Muscat’s chief of staff, Keith Schembri – recently at the centre of a controversy about his health – was present for the press conference at Castille. 

Pro-Gaddafi party
The hijackers reportedly form part of a pro-Gaddafi group called al-Fateh al-Gadida, whose name is drawn from the 1969 revolution that saw the late colonel ascend to power in Libya.

The hijackers had reportedly threatened to blow up the plane unless their demands were met. It is as yet unclear what their demands were and whether or not these demands have been met.

The aeroplane, Afriqiyah Airbus A320, had departed Sabha in south-west Libya for Tripoli at 10:10am, but was instead diverted to Malta International Airport at 11:20am.

After releasing the passengers, one of the hijackers briefly stood outside the plane with a green flag of Gaddafi’s Libya.

Libya’s autocratic former leader was toppled then killed in a 2011 uprising, but since then much of the country has slid into violent chaos, with various tribes and factions vying to take control of the country and its vast oil resources.

The country currently has three rival governments, including the UN-picked government of national accord (GNA) in Tripoli, the Islamist-dominated National Salvation government also based in the capital and an internationally recognized parliament based in Tobruk.

Veteran army general Khalifa Haftar, who is aligned with the eastern parliament and government based in Tobruk also wields huge influence and currently controls huge swathes of eastern Libya, including major oil export facilities. 

The two hijackers are believed to be from Sabha, the capital of the southern region of Fezzan, a hotbed of support for the old regime.
Last year, a number of pro-Gaddafi protests in Sabha – where the green flag is not an uncommon sight – turned into armed clashes when armed groups aligned with the Tripoli government tried to stop them from taking place.

How events unfolded
The Airbus A320, operated by the state-owned airline Afriqiyah Airways, was hijacked on an internal route between Sabha and Tripoli.
Just after 11:30am, Muscat announced in a tweet that he had been informed of a “potential hijack situation of a Libya internal flight diverted to Malta.”

Most news updates were provided by Muscat through Twitter, and he later announced that the passengers would be released just before 2pm.

As the negotiations were ongoing, the airport and the surrounding areas were sealed off and members of the security forces were on site controlling the situation.

In a statement issued a few minutes within the unfolding saga, the Malta International Airport said that there was “an unlawful interference at the airport” and that all emergency teams were dispatched. 

MIA informed passengers in the departures lounge that all flights had initially been cancelled or diverted until further notice.
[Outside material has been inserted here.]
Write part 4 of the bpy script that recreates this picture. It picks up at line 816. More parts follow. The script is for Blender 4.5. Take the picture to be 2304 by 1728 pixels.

At 12.43pm, the airport informed passengers that airport operations had resumed. Lufthansa and Ryanair flights left the airport shortly after.

Flights leaving the MIA were delayed, while a number of flights scheduled to land at the airport in the afternoon were diverted to Catania.  

In a brief statement, the Maltese government said that Muscat had summoned the National Security Committee meeting to convene in Castille. 

The head of communications at the Prime Minister's office, Kurt Farrugia, tweeted at 1.15pm that Muscat had just spoken to Libyan Prime Minister Faez al Serraj (GNA) who was in Malta for an official visit just a few days ago.

The GNA’s transport minister Milad Matoug – who has a home in Malta – is thought to have also been involved in the negotiations with the hijackers.

MIA operations back in full swing by end of day

Malta International Airport advised passengers that airport operations were returning to normal and that its schedule would fully recover by the end of the day.

As at 6pm, three outgoing flights remained delayed, while seven incoming flights were expected later in the evening.

In all, 44 flights had been affected during the day while negotiations were underway with the hijackers aboard the diverted aircraft on the apron.

Nine incoming flights had been while delays were registered across 20 departing flights and 15 arrivals.

MIA praised the emergency response teams’ reaction to the emergency.

“Our topmost priority was to maintain our safety and security standards across the airport campus, and safeguard our passengers and colleagues at all times,” MIA said.